#### Exercise brief
Below are several records. Retype exactly those lines running from the one with "The Blender Python" through the one with "tag(o, 'dark leafy", end lines included, and no others.

#### Records provided
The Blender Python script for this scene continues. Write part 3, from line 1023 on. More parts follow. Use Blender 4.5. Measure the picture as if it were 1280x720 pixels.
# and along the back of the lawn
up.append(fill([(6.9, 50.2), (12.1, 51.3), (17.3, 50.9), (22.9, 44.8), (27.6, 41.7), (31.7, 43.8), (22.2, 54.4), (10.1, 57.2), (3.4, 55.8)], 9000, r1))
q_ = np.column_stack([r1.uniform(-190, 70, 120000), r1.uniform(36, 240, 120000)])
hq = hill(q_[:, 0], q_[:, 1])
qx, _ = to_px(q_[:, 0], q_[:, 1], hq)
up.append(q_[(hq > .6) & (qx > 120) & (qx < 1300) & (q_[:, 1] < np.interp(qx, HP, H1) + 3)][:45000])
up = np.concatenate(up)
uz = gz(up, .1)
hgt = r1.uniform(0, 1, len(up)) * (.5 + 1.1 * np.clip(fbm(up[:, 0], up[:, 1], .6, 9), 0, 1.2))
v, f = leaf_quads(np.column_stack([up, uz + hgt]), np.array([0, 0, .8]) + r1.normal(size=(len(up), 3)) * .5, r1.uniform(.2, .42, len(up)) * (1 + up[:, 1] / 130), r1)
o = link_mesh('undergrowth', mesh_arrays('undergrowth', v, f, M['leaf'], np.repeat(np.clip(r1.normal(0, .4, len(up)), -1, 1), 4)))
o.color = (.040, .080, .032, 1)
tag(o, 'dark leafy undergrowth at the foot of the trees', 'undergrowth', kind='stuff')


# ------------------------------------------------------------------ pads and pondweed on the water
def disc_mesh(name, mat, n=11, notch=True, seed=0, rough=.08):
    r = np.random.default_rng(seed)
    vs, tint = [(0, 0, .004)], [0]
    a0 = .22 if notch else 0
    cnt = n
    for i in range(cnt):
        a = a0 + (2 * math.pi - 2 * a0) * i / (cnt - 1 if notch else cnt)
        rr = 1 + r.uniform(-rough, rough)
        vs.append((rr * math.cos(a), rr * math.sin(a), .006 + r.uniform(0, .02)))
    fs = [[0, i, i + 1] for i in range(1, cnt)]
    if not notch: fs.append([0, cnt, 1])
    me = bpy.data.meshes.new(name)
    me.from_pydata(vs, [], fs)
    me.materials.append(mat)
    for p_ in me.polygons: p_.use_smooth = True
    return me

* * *

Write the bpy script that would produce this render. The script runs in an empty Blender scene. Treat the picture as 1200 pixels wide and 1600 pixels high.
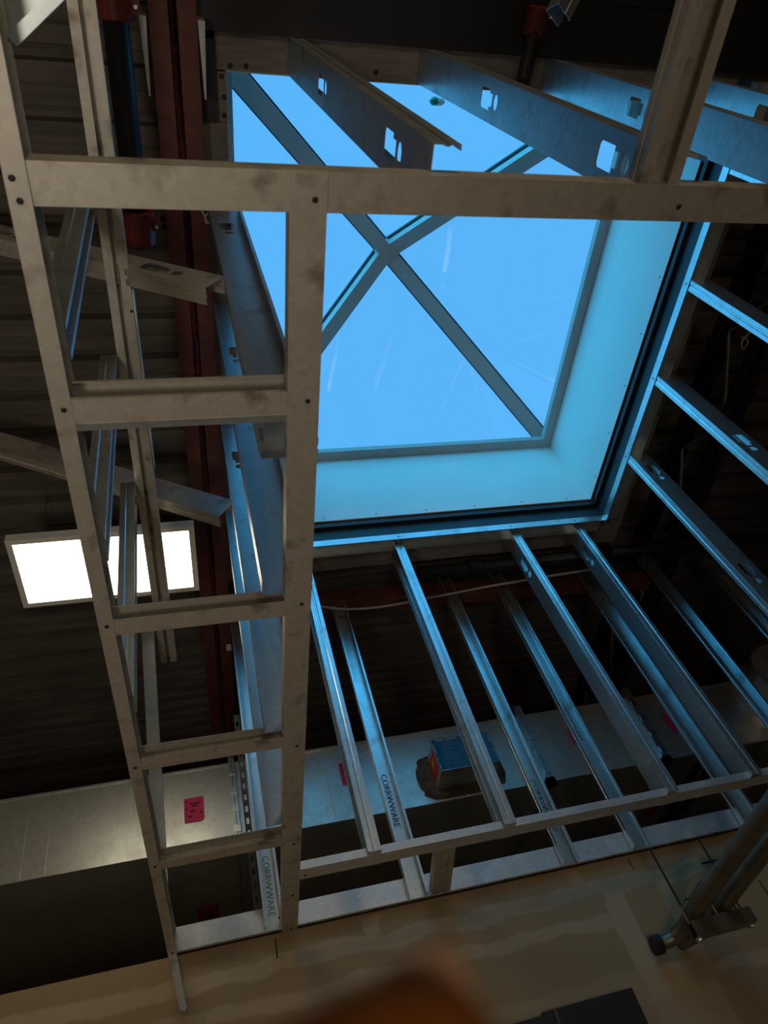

#### Response to the exercise
The Blender Python script for this scene continues. Write part 3, from line 1023 on. More parts follow. Use Blender 4.5. Measure the picture as if it were 1280x720 pixels.
# and along the back of the lawn
up.append(fill([(6.9, 50.2), (12.1, 51.3), (17.3, 50.9), (22.9, 44.8), (27.6, 41.7), (31.7, 43.8), (22.2, 54.4), (10.1, 57.2), (3.4, 55.8)], 9000, r1))
q_ = np.column_stack([r1.uniform(-190, 70, 120000), r1.uniform(36, 240, 120000)])
hq = hill(q_[:, 0], q_[:, 1])
qx, _ = to_px(q_[:, 0], q_[:, 1], hq)
up.append(q_[(hq > .6) & (qx > 120) & (qx < 1300) & (q_[:, 1] < np.interp(qx, HP, H1) + 3)][:45000])
up = np.concatenate(up)
uz = gz(up, .1)
hgt = r1.uniform(0, 1, len(up)) * (.5 + 1.1 * np.clip(fbm(up[:, 0], up[:, 1], .6, 9), 0, 1.2))
v, f = leaf_quads(np.column_stack([up, uz + hgt]), np.array([0, 0, .8]) + r1.normal(size=(len(up), 3)) * .5, r1.uniform(.2, .42, len(up)) * (1 + up[:, 1] / 130), r1)
o = link_mesh('undergrowth', mesh_arrays('undergrowth', v, f, M['leaf'], np.repeat(np.clip(r1.normal(0, .4, len(up)), -1, 1), 4)))
o.color = (.040, .080, .032, 1)
tag(o, 'dark leafy undergrowth at the foot of the trees', 'undergrowth', kind='stuff')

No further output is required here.